**BRIEF**
Will you quote precisely the lines that run from the top of the material below to the line containing "PI = math.pi", both ends included?

——————————

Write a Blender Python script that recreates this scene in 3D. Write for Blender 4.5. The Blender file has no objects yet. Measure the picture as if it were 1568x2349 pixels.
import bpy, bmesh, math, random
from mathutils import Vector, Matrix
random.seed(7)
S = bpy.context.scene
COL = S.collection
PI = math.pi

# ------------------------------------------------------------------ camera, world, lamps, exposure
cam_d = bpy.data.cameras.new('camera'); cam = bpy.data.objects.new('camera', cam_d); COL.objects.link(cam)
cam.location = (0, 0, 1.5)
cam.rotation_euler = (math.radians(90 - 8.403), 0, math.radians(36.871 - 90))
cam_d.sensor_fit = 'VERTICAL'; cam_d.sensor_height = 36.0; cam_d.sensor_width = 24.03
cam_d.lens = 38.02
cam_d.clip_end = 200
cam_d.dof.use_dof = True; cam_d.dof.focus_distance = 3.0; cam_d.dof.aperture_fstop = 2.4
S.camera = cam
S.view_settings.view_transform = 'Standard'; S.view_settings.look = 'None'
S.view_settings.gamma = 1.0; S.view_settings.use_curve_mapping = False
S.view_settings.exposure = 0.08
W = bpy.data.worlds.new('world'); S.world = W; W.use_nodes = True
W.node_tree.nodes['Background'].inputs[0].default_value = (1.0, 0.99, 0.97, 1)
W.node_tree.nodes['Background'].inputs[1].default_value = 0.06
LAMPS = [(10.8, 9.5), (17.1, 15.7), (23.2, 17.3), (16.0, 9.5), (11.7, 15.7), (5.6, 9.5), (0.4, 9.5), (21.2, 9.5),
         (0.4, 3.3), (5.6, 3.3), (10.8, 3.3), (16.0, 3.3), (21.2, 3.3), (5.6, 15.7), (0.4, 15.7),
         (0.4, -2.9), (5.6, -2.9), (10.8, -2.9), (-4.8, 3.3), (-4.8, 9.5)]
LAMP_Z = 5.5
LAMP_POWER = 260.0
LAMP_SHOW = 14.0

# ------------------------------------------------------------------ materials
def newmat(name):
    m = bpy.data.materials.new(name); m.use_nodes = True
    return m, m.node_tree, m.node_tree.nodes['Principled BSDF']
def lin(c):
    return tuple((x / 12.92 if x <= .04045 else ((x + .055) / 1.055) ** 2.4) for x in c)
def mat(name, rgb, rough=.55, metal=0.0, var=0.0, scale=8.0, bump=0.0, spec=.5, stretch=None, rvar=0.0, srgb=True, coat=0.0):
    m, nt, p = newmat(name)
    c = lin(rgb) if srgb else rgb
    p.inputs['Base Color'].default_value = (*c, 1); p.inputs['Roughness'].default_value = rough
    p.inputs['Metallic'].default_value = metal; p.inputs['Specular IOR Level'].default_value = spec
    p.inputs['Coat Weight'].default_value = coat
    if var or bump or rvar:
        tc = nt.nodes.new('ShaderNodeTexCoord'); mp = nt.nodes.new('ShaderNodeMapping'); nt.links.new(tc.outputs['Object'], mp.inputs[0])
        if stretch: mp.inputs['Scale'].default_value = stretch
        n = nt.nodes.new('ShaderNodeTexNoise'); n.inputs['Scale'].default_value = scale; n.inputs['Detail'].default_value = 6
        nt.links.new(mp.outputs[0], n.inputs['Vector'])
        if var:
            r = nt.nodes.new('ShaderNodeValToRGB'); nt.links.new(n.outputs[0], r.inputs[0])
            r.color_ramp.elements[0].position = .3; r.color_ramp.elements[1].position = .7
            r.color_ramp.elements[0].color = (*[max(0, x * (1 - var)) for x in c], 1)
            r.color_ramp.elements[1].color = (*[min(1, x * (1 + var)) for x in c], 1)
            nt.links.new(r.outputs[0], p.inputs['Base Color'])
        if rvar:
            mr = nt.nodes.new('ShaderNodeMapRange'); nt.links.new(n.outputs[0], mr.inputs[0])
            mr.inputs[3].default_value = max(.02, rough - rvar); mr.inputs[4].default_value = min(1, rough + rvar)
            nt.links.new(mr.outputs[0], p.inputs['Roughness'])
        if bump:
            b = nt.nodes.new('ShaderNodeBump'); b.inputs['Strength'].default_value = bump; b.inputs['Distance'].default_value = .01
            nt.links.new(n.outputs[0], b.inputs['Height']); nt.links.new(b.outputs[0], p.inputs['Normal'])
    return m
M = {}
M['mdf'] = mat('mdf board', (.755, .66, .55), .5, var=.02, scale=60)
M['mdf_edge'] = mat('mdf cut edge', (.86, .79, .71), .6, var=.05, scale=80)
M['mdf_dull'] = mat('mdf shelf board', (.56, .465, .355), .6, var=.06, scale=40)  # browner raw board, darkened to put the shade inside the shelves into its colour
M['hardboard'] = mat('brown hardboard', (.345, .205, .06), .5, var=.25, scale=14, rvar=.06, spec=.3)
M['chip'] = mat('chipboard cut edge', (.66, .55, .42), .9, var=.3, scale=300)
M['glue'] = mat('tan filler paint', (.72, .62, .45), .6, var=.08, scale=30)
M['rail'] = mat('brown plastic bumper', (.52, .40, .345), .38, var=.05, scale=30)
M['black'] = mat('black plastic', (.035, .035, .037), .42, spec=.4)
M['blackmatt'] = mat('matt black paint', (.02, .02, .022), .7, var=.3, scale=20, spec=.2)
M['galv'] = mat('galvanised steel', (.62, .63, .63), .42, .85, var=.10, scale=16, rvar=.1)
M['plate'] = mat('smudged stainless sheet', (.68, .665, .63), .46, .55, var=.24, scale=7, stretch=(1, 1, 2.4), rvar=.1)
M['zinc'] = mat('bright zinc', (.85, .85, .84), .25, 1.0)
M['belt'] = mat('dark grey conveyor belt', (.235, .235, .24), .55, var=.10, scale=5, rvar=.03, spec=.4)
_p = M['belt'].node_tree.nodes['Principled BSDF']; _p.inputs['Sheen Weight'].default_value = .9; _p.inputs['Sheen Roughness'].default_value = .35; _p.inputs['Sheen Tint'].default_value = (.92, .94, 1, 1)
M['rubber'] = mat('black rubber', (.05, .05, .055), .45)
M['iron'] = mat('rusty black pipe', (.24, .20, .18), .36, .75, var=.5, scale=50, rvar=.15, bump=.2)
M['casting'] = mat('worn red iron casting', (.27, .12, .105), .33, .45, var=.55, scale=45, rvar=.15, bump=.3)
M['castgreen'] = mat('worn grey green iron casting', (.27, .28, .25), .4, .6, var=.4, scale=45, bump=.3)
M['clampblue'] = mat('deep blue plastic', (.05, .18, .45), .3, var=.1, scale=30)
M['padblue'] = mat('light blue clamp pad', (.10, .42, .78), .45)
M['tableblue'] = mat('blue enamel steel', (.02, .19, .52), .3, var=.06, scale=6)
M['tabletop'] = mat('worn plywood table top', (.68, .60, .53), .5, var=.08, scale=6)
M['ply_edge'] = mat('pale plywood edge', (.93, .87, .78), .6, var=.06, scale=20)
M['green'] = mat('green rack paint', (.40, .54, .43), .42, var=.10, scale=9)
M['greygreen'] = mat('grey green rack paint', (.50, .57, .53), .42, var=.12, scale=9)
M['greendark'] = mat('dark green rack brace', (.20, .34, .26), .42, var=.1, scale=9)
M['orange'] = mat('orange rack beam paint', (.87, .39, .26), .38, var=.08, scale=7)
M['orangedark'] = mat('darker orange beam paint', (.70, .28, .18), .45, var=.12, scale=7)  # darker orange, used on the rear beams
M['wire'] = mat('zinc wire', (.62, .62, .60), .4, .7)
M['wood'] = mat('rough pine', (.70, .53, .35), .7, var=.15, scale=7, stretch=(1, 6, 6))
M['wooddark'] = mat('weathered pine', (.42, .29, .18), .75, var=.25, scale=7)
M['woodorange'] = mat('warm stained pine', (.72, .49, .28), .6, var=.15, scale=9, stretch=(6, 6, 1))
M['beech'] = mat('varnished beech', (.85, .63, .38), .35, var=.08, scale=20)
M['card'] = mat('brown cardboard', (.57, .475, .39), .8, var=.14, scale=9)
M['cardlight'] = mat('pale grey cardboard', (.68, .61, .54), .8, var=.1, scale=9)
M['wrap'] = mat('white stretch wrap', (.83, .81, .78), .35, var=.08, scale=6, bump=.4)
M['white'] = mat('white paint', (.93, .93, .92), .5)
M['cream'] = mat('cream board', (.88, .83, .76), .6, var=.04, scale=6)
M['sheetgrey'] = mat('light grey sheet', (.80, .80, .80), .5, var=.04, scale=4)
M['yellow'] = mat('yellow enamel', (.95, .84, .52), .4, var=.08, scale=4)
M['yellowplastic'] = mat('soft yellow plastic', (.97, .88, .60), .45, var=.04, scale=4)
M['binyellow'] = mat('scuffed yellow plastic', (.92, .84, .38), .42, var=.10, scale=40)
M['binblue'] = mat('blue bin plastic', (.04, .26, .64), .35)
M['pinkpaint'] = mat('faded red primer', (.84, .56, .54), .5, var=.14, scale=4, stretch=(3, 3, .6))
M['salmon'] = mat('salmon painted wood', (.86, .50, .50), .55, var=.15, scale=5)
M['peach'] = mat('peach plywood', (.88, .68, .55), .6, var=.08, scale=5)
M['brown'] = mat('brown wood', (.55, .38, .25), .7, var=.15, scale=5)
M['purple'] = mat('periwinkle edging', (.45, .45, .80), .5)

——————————

**RESULT**
Write a Blender Python script that recreates this scene in 3D. Write for Blender 4.5. The Blender file has no objects yet. Measure the picture as if it were 1568x2349 pixels.
import bpy, bmesh, math, random
from mathutils import Vector, Matrix
random.seed(7)
S = bpy.context.scene
COL = S.collection
PI = math.pi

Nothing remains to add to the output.